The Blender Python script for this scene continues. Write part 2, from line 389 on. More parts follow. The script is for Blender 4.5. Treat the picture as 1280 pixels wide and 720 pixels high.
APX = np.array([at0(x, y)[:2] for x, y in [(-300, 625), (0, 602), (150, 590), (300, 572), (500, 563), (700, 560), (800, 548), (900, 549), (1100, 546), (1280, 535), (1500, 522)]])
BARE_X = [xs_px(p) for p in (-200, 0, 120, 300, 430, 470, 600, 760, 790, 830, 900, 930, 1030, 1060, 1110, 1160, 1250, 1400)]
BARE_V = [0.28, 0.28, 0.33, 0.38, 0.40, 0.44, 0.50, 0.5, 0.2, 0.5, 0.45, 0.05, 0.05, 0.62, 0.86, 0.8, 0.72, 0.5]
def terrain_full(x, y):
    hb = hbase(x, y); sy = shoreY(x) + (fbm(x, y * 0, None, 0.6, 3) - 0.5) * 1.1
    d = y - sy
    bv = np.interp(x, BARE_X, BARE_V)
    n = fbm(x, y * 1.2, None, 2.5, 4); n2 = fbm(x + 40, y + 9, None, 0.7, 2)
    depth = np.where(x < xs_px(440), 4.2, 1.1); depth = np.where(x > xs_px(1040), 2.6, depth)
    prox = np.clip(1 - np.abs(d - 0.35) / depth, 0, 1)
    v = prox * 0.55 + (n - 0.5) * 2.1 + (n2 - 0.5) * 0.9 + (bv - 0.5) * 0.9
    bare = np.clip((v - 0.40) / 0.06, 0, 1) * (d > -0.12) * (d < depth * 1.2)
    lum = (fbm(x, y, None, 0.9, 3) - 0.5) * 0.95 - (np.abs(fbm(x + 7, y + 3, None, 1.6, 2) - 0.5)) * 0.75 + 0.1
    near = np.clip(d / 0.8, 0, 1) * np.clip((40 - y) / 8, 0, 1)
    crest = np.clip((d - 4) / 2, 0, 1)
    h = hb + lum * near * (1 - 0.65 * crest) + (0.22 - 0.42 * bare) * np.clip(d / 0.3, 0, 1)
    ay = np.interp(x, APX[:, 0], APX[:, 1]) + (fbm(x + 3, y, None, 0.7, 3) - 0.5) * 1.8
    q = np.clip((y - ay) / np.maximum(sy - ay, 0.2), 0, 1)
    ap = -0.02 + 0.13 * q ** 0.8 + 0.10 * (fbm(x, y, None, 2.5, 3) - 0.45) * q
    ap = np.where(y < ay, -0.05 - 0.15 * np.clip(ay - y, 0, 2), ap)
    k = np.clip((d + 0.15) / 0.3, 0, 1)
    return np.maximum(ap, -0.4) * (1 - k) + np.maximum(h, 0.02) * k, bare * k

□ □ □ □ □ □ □

Go through the material above line by line and copy it exactly.

> **TASK SOLUTION**
The Blender Python script for this scene continues. Write part 2, from line 389 on. More parts follow. The script is for Blender 4.5. Treat the picture as 1280 pixels wide and 720 pixels high.
APX = np.array([at0(x, y)[:2] for x, y in [(-300, 625), (0, 602), (150, 590), (300, 572), (500, 563), (700, 560), (800, 548), (900, 549), (1100, 546), (1280, 535), (1500, 522)]])
BARE_X = [xs_px(p) for p in (-200, 0, 120, 300, 430, 470, 600, 760, 790, 830, 900, 930, 1030, 1060, 1110, 1160, 1250, 1400)]
BARE_V = [0.28, 0.28, 0.33, 0.38, 0.40, 0.44, 0.50, 0.5, 0.2, 0.5, 0.45, 0.05, 0.05, 0.62, 0.86, 0.8, 0.72, 0.5]
def terrain_full(x, y):
    hb = hbase(x, y); sy = shoreY(x) + (fbm(x, y * 0, None, 0.6, 3) - 0.5) * 1.1
    d = y - sy
    bv = np.interp(x, BARE_X, BARE_V)
    n = fbm(x, y * 1.2, None, 2.5, 4); n2 = fbm(x + 40, y + 9, None, 0.7, 2)
    depth = np.where(x < xs_px(440), 4.2, 1.1); depth = np.where(x > xs_px(1040), 2.6, depth)
    prox = np.clip(1 - np.abs(d - 0.35) / depth, 0, 1)
    v = prox * 0.55 + (n - 0.5) * 2.1 + (n2 - 0.5) * 0.9 + (bv - 0.5) * 0.9
    bare = np.clip((v - 0.40) / 0.06, 0, 1) * (d > -0.12) * (d < depth * 1.2)
    lum = (fbm(x, y, None, 0.9, 3) - 0.5) * 0.95 - (np.abs(fbm(x + 7, y + 3, None, 1.6, 2) - 0.5)) * 0.75 + 0.1
    near = np.clip(d / 0.8, 0, 1) * np.clip((40 - y) / 8, 0, 1)
    crest = np.clip((d - 4) / 2, 0, 1)
    h = hb + lum * near * (1 - 0.65 * crest) + (0.22 - 0.42 * bare) * np.clip(d / 0.3, 0, 1)
    ay = np.interp(x, APX[:, 0], APX[:, 1]) + (fbm(x + 3, y, None, 0.7, 3) - 0.5) * 1.8
    q = np.clip((y - ay) / np.maximum(sy - ay, 0.2), 0, 1)
    ap = -0.02 + 0.13 * q ** 0.8 + 0.10 * (fbm(x, y, None, 2.5, 3) - 0.45) * q
    ap = np.where(y < ay, -0.05 - 0.15 * np.clip(ay - y, 0, 2), ap)
    k = np.clip((d + 0.15) / 0.3, 0, 1)
    return np.maximum(ap, -0.4) * (1 - k) + np.maximum(h, 0.02) * k, bare * k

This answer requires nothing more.